— Records shown —
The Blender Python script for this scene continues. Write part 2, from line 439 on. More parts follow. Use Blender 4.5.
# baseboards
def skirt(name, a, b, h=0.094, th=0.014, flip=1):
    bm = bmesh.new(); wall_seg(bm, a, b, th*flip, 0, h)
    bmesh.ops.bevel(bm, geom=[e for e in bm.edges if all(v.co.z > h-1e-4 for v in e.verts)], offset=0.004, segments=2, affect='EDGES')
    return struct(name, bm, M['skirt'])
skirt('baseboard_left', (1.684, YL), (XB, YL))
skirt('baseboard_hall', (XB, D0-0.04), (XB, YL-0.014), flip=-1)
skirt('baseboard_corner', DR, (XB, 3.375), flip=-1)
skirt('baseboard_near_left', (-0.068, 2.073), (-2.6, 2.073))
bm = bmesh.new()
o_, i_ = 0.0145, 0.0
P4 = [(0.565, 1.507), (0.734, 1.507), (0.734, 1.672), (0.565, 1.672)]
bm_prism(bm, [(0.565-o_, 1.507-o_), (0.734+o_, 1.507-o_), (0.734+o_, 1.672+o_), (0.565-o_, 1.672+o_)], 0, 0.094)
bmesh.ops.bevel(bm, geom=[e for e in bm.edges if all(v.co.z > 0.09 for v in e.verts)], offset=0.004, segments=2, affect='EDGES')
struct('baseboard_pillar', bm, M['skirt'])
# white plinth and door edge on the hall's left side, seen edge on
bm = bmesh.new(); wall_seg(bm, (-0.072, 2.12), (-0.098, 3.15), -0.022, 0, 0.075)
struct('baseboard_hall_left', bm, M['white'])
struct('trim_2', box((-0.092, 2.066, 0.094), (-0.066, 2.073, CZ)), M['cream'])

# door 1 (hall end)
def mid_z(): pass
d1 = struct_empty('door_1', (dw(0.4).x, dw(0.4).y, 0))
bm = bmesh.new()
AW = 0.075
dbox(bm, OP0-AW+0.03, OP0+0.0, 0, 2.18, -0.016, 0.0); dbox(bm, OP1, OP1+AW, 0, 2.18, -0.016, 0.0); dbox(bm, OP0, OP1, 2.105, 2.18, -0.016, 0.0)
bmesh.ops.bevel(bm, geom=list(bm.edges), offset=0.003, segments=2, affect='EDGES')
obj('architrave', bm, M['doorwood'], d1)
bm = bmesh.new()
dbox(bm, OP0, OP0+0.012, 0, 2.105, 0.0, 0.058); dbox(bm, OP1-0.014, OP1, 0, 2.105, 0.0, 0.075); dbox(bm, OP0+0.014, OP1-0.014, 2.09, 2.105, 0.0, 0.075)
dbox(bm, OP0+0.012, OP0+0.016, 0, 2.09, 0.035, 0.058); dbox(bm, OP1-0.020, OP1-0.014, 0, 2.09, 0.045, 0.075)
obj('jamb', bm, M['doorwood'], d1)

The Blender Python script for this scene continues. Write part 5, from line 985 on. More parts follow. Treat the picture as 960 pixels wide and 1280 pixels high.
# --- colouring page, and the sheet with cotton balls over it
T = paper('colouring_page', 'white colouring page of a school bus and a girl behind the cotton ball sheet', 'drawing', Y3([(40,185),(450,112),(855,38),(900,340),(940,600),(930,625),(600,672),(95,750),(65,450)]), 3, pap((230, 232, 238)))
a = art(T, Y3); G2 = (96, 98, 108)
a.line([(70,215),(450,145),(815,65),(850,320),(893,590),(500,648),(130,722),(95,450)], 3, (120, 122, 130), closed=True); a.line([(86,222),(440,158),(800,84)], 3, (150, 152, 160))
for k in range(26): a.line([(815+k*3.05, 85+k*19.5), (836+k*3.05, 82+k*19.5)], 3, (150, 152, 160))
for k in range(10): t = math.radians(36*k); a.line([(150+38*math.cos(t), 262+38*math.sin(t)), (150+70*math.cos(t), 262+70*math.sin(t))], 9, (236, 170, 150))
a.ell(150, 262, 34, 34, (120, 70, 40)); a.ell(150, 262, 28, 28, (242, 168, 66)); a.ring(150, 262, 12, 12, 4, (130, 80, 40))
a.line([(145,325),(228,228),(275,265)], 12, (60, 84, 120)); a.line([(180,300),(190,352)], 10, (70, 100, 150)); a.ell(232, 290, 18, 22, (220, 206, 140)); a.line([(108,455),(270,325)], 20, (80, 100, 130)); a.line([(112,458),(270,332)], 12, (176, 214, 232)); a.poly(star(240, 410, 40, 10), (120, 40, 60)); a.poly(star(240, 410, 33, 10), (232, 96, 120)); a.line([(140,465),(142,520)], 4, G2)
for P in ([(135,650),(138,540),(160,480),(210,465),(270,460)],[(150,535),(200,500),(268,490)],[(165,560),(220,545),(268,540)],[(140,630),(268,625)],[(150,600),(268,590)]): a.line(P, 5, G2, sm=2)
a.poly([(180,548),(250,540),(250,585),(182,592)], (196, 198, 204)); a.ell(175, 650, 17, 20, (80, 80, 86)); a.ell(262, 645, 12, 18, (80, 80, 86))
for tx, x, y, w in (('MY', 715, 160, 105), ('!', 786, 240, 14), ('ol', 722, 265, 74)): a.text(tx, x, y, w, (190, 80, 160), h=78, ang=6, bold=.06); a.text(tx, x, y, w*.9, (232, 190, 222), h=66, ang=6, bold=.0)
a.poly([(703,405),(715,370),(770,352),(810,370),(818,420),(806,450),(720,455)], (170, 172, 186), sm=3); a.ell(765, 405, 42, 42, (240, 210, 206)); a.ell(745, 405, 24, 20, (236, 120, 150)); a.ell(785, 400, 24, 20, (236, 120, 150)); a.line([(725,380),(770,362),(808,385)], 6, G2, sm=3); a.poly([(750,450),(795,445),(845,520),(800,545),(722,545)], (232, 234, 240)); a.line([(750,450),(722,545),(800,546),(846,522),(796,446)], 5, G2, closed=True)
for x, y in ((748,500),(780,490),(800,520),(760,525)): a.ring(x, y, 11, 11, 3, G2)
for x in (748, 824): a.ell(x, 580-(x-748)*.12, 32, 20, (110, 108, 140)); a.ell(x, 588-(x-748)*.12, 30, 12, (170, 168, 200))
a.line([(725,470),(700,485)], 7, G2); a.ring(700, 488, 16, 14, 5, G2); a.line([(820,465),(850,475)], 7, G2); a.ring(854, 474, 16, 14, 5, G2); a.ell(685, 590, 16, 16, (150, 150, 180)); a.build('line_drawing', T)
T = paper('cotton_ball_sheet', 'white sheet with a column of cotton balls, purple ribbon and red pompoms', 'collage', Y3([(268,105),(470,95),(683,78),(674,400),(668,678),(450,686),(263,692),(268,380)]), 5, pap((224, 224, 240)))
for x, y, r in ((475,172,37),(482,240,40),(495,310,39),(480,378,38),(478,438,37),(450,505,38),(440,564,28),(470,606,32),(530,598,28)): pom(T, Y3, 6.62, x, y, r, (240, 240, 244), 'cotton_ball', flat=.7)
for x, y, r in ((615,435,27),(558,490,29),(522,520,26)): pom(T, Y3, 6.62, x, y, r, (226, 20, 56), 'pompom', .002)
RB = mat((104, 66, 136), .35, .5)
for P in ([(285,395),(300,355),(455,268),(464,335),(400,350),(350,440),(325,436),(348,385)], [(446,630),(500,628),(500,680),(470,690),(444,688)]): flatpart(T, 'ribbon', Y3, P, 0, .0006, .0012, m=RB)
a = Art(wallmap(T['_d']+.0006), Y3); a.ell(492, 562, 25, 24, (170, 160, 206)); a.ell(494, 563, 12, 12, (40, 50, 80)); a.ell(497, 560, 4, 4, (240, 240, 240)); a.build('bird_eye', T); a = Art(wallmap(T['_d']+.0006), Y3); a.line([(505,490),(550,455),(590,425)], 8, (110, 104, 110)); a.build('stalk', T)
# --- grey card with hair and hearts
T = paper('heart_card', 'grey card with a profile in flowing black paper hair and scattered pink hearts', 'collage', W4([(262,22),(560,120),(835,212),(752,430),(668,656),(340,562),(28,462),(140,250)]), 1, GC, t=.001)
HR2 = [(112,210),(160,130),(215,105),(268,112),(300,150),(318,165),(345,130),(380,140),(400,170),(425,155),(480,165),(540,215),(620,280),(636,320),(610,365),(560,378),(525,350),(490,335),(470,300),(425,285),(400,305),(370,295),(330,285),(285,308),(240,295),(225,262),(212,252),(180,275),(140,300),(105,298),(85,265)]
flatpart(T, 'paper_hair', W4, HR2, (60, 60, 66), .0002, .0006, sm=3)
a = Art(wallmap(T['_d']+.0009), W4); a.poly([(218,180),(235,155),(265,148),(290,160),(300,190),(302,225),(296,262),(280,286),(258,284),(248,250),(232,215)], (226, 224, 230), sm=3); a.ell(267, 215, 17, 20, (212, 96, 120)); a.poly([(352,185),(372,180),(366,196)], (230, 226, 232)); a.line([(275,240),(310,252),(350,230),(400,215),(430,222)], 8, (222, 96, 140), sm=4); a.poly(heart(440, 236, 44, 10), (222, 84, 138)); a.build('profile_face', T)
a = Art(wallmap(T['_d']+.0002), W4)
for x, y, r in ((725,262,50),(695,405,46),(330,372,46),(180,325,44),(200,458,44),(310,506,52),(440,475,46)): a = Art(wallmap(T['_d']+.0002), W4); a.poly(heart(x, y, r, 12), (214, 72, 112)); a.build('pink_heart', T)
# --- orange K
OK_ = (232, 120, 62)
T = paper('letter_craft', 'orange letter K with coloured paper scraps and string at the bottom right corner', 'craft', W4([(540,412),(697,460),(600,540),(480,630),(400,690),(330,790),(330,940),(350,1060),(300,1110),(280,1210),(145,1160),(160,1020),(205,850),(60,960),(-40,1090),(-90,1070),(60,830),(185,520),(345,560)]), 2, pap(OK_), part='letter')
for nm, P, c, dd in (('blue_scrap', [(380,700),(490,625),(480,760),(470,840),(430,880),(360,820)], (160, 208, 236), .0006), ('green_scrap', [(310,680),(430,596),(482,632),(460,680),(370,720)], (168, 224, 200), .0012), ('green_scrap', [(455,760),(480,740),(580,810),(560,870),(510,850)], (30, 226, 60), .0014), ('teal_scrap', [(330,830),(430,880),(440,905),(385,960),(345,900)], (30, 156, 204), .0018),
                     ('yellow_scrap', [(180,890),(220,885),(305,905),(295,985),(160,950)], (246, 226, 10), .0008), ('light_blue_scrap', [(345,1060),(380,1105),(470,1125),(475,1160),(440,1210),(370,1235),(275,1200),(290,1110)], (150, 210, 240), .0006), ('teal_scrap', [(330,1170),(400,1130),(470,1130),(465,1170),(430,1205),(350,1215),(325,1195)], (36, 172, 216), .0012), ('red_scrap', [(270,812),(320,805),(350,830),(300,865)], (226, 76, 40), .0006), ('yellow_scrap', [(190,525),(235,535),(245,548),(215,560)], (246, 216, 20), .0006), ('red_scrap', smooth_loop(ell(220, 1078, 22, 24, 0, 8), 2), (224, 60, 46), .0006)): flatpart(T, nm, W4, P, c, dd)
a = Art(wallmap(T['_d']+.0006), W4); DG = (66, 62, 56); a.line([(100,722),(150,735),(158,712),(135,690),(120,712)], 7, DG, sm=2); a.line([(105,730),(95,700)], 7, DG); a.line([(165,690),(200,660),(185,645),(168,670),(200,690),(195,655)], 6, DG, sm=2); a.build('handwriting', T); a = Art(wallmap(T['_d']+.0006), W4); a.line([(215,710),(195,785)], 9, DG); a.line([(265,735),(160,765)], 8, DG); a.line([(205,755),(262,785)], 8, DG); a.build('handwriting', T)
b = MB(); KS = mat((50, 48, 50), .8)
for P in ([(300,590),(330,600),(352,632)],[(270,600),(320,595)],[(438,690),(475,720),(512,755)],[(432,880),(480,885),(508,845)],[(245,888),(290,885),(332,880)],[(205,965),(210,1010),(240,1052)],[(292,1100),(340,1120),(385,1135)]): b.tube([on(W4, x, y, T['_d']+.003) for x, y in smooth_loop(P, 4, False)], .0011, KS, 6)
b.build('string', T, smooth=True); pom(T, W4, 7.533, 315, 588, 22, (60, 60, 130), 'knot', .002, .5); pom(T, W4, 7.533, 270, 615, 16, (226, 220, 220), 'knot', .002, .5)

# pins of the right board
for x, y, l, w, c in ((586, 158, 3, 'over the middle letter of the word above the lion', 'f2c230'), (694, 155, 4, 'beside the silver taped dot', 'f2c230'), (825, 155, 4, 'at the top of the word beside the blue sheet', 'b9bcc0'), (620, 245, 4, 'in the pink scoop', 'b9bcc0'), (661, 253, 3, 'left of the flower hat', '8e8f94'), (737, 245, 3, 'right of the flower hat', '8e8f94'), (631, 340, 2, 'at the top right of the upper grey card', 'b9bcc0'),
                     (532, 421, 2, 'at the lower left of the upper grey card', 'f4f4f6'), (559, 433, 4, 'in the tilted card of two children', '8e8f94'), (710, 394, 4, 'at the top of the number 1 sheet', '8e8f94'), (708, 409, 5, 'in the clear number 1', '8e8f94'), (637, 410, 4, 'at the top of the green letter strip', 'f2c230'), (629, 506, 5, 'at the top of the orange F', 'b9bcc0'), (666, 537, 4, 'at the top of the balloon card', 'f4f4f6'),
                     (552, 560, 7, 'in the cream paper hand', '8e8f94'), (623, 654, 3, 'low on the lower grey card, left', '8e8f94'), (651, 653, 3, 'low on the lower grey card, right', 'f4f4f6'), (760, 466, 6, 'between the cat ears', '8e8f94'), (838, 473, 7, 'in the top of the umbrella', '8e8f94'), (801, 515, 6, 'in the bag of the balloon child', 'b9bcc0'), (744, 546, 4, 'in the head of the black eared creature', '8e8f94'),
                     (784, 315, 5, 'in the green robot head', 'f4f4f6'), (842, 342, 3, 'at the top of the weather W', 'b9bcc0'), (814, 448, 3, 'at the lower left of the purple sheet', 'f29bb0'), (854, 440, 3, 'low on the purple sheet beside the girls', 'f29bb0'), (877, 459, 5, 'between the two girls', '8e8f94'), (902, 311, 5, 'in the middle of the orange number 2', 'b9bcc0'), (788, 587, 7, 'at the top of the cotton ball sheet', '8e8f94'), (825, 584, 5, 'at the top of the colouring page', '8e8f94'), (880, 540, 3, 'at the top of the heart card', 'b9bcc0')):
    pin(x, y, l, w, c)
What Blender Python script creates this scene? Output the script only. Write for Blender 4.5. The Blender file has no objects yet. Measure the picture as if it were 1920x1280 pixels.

— Exercise —
Only the number is wanted: how many lines of these entries contain the string "Blender"?

— Solution to the problem —
3